* [Task statement]: Each line that contains the string "Blender" counts once; report how many such lines appear in the data, as a number only.
*** Input material
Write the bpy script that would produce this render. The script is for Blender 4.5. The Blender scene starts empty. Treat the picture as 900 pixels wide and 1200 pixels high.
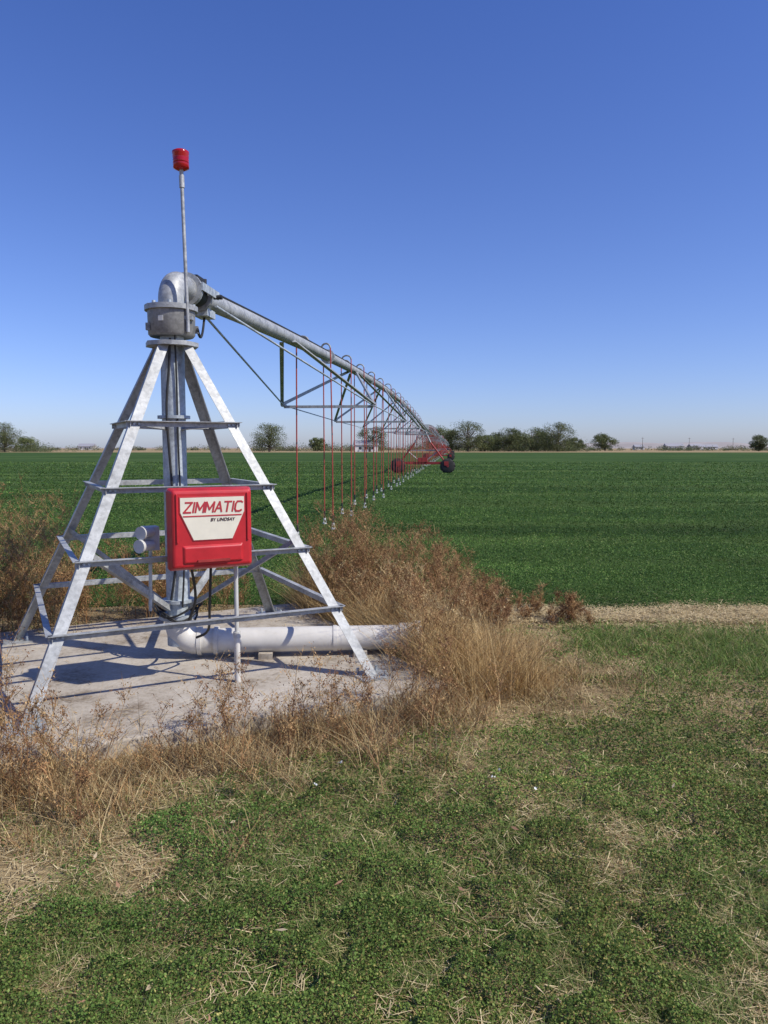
import bpy, math, numpy as np
from mathutils import Vector, Matrix
rng=np.random.default_rng(7)
sc=bpy.context.scene
sc.view_settings.view_transform='Standard'; sc.view_settings.look='None'; sc.view_settings.exposure=0
# ---------------- noise
G=rng.random((256,256))
def vn(x,y):
    xi=np.floor(x).astype(int); yi=np.floor(y).astype(int); fx=x-xi; fy=y-yi
    fx=fx*fx*(3-2*fx); fy=fy*fy*(3-2*fy)
    a=G[xi%256,yi%256];b=G[(xi+1)%256,yi%256];c=G[xi%256,(yi+1)%256];d=G[(xi+1)%256,(yi+1)%256]
    return (a*(1-fx)+b*fx)*(1-fy)+(c*(1-fx)+d*fx)*fy
def fbm(x,y,o=4):
    s=0;A=.5;t=0
    for i in range(o):
        s=s+A*vn(x*2**i+17.3*i,y*2**i+9.1*i);t+=A;A*=.5
    return s/t
def ss(a,b,x):
    t=np.clip((x-a)/(b-a),0,1);return t*t*(3-2*t)
# ---------------- tower frame
C=np.array([-1.52,5.41]); U=np.array([.890,.456]); V=np.array([-.456,.890])
def T(a,b,z=None):
    p=C+a*U+b*V
    return Vector((p[0],p[1],z)) if z is not None else p
SH=1.45
def slabdist(x,y):
    a=(x-C[0])*U[0]+(y-C[1])*U[1]; b=(x-C[0])*V[0]+(y-C[1])*V[1]
    return np.maximum(np.abs(a-.05)+.05,np.abs(b))-SH
def gz(x,y):
    near=1-ss(10,40,np.hypot(x,y-4))
    return near*((fbm(x*.9+40,y*.9+40,3)-.5)*.07+(fbm(x*5,y*5,2)-.5)*.015)*ss(-.1,.5,slabdist(x,y))
# ---------------- materials
def newmat(name):
    m=bpy.data.materials.new(name);m.use_nodes=True
    nt=m.node_tree;return m,nt,nt.nodes['Principled BSDF']
def N(nt,t,**k):
    n=nt.nodes.new(t)
    for a,b in k.items(): setattr(n,a,b)
    return n
def ramp(nt,src,stops):
    r=N(nt,'ShaderNodeValToRGB');e=r.color_ramp.elements
    while len(e)<len(stops): e.new(.5)
    for i,(p,c) in enumerate(stops): e[i].position=p;e[i].color=(*c,1)
    nt.links.new(src,r.inputs['Fac']);return r.outputs['Color']
def noise(nt,scale,detail=5,rough=.6,coord='Object',vec=None,dist=0):
    if vec is None:
        tc=N(nt,'ShaderNodeTexCoord');vec=tc.outputs[coord]
    n=N(nt,'ShaderNodeTexNoise');n.inputs['Scale'].default_value=scale;n.inputs['Detail'].default_value=detail
    n.inputs['Roughness'].default_value=rough;n.inputs['Distortion'].default_value=dist
    nt.links.new(vec,n.inputs['Vector']);return n.outputs['Fac']
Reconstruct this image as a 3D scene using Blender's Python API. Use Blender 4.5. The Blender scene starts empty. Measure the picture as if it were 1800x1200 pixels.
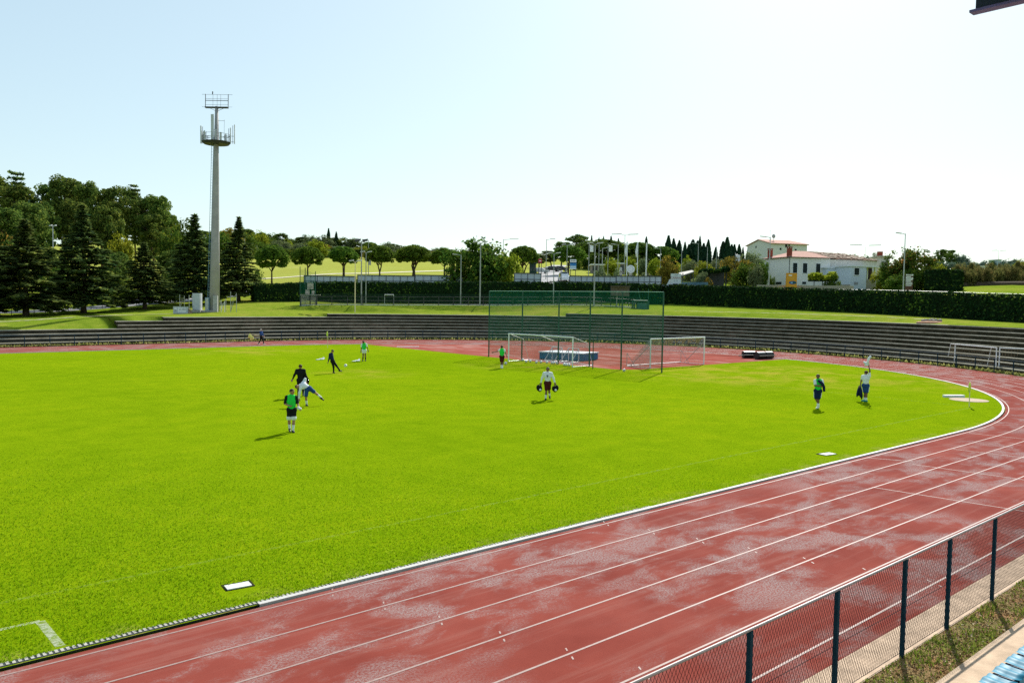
******
* [Problem solution]: 2